__Your objective__. Reproduce exactly the lines below, from the first through the one containing "well, 1.2, 0.8)", and nothing more.

START

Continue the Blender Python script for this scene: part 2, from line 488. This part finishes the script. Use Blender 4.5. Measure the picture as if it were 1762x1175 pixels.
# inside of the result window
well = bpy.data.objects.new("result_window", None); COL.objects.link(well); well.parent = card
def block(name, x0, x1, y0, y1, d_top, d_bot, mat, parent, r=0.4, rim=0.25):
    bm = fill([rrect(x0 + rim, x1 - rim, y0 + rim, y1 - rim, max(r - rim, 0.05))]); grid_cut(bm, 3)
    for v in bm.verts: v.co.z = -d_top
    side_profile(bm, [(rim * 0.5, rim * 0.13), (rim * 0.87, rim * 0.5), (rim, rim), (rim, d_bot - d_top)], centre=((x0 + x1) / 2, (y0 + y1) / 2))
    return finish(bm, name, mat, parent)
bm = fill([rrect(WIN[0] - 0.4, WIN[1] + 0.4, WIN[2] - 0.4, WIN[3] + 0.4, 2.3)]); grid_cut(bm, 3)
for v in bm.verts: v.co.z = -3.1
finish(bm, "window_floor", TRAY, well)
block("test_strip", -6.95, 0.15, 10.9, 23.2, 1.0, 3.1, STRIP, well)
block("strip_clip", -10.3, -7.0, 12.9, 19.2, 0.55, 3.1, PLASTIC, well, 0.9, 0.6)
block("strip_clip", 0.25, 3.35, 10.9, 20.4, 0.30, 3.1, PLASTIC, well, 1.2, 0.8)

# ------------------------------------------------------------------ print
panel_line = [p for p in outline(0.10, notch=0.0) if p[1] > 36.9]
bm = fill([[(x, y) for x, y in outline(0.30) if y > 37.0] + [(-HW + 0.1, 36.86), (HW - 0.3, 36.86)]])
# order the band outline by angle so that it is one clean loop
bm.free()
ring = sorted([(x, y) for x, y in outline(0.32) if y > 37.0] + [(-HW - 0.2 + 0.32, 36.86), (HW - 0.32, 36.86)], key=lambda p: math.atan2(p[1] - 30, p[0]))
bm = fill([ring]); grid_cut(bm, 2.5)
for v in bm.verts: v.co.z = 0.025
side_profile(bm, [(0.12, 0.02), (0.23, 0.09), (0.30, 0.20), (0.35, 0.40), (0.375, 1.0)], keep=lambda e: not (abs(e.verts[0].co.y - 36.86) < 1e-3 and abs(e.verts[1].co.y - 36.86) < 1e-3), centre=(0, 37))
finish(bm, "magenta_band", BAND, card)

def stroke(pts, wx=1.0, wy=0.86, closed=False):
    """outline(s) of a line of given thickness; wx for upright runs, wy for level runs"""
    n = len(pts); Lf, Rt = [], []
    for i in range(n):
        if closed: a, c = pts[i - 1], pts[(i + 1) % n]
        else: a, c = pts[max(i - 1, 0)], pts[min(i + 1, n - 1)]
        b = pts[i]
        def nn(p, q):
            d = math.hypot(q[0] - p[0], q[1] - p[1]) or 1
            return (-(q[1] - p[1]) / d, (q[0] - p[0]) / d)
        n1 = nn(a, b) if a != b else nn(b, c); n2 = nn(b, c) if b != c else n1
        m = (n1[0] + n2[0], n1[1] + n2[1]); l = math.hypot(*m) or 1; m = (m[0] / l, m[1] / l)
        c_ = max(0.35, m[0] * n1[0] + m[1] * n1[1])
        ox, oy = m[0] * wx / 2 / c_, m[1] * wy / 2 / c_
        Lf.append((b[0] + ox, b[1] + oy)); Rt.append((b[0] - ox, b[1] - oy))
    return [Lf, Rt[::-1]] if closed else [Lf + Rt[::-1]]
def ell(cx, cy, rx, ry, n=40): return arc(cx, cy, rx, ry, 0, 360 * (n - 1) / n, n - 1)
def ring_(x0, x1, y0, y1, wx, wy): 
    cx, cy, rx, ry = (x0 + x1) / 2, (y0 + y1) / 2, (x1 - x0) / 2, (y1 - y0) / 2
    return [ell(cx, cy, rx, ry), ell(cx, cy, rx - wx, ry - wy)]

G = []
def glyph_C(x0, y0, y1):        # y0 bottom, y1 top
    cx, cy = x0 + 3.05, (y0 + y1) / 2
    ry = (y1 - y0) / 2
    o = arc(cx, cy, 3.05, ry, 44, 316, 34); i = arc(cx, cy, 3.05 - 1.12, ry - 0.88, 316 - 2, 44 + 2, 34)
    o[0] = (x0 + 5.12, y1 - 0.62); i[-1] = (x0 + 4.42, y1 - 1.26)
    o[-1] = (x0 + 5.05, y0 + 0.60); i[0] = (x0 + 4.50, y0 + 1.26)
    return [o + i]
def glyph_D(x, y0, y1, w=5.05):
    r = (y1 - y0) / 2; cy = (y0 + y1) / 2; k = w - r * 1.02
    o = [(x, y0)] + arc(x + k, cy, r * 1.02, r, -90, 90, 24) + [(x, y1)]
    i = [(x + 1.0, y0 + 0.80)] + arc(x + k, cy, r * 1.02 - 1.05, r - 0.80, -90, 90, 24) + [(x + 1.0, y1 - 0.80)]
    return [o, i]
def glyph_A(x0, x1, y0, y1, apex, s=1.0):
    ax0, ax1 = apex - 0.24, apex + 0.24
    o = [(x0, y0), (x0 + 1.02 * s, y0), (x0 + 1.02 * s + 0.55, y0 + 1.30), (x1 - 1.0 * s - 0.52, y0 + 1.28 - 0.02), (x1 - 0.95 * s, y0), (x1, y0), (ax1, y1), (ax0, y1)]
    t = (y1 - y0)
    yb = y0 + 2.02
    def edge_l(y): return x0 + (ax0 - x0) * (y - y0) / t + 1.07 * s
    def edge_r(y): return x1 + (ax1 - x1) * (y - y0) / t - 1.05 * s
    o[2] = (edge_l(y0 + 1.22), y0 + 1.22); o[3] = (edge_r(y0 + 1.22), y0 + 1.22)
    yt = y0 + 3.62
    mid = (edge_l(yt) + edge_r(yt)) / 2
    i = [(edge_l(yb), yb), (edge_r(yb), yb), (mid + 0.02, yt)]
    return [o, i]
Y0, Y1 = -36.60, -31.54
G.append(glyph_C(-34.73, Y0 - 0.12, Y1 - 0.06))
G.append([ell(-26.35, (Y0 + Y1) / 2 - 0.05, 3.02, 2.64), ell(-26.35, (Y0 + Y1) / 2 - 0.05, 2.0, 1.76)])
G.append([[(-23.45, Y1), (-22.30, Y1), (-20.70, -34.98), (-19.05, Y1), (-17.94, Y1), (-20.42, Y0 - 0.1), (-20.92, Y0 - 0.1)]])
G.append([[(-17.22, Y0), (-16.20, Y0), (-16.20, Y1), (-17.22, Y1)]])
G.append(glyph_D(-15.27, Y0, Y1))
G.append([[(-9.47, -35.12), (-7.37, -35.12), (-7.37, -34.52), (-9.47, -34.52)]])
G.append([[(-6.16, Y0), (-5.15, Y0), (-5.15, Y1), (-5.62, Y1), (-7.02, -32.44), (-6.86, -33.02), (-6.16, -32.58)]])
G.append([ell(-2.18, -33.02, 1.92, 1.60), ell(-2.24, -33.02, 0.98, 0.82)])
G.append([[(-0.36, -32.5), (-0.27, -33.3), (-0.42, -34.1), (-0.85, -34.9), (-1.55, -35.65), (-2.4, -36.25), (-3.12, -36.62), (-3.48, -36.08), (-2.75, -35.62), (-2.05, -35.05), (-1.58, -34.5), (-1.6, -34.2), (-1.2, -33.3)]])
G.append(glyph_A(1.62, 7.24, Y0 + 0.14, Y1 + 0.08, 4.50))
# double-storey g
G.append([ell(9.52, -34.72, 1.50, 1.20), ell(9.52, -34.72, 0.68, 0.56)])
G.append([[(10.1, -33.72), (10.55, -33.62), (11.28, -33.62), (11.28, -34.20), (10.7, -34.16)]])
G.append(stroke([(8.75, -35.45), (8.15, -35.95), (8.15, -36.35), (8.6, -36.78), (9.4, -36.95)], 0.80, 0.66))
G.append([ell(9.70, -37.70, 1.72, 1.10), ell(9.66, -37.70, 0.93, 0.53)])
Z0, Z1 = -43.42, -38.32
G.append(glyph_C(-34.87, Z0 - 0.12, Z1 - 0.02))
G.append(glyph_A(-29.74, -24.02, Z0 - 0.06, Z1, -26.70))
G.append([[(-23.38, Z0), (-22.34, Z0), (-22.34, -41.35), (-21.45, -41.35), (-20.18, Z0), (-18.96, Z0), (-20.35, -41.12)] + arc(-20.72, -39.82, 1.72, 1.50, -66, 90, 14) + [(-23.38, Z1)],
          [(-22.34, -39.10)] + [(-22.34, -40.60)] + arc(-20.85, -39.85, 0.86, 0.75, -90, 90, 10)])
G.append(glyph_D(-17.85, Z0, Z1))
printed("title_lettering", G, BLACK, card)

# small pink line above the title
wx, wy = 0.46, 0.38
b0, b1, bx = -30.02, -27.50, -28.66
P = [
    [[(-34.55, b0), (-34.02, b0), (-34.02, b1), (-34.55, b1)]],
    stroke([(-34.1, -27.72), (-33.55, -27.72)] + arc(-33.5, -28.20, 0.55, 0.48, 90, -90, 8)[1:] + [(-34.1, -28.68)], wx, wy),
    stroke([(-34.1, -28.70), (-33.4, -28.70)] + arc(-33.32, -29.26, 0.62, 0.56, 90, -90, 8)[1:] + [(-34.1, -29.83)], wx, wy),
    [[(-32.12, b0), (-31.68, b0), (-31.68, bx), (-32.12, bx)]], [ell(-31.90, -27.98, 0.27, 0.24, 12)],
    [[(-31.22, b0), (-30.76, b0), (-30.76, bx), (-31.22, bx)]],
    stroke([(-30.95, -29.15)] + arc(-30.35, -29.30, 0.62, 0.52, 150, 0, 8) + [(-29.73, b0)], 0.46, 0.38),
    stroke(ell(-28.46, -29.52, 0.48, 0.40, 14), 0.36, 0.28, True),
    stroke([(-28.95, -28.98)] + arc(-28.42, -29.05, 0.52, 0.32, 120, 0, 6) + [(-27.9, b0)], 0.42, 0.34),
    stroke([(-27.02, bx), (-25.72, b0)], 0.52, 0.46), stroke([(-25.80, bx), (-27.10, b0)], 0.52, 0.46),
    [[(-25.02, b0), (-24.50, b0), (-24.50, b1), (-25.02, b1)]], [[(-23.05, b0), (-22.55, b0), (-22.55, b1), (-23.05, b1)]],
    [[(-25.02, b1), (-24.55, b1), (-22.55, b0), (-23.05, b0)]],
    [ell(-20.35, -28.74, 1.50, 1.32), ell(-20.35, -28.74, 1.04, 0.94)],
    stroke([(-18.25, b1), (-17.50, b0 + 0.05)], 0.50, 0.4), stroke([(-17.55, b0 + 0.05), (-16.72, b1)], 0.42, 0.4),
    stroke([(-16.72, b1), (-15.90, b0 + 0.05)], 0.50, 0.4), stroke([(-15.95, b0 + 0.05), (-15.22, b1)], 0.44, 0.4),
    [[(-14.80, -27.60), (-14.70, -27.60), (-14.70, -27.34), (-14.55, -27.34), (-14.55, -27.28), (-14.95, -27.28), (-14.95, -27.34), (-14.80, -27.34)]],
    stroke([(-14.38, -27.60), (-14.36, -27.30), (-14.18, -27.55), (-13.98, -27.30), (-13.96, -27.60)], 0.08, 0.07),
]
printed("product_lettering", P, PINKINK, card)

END

__Result for this exercise__.
Continue the Blender Python script for this scene: part 2, from line 488. This part finishes the script. Use Blender 4.5. Measure the picture as if it were 1762x1175 pixels.
# inside of the result window
well = bpy.data.objects.new("result_window", None); COL.objects.link(well); well.parent = card
def block(name, x0, x1, y0, y1, d_top, d_bot, mat, parent, r=0.4, rim=0.25):
    bm = fill([rrect(x0 + rim, x1 - rim, y0 + rim, y1 - rim, max(r - rim, 0.05))]); grid_cut(bm, 3)
    for v in bm.verts: v.co.z = -d_top
    side_profile(bm, [(rim * 0.5, rim * 0.13), (rim * 0.87, rim * 0.5), (rim, rim), (rim, d_bot - d_top)], centre=((x0 + x1) / 2, (y0 + y1) / 2))
    return finish(bm, name, mat, parent)
bm = fill([rrect(WIN[0] - 0.4, WIN[1] + 0.4, WIN[2] - 0.4, WIN[3] + 0.4, 2.3)]); grid_cut(bm, 3)
for v in bm.verts: v.co.z = -3.1
finish(bm, "window_floor", TRAY, well)
block("test_strip", -6.95, 0.15, 10.9, 23.2, 1.0, 3.1, STRIP, well)
block("strip_clip", -10.3, -7.0, 12.9, 19.2, 0.55, 3.1, PLASTIC, well, 0.9, 0.6)
block("strip_clip", 0.25, 3.35, 10.9, 20.4, 0.30, 3.1, PLASTIC, well, 1.2, 0.8)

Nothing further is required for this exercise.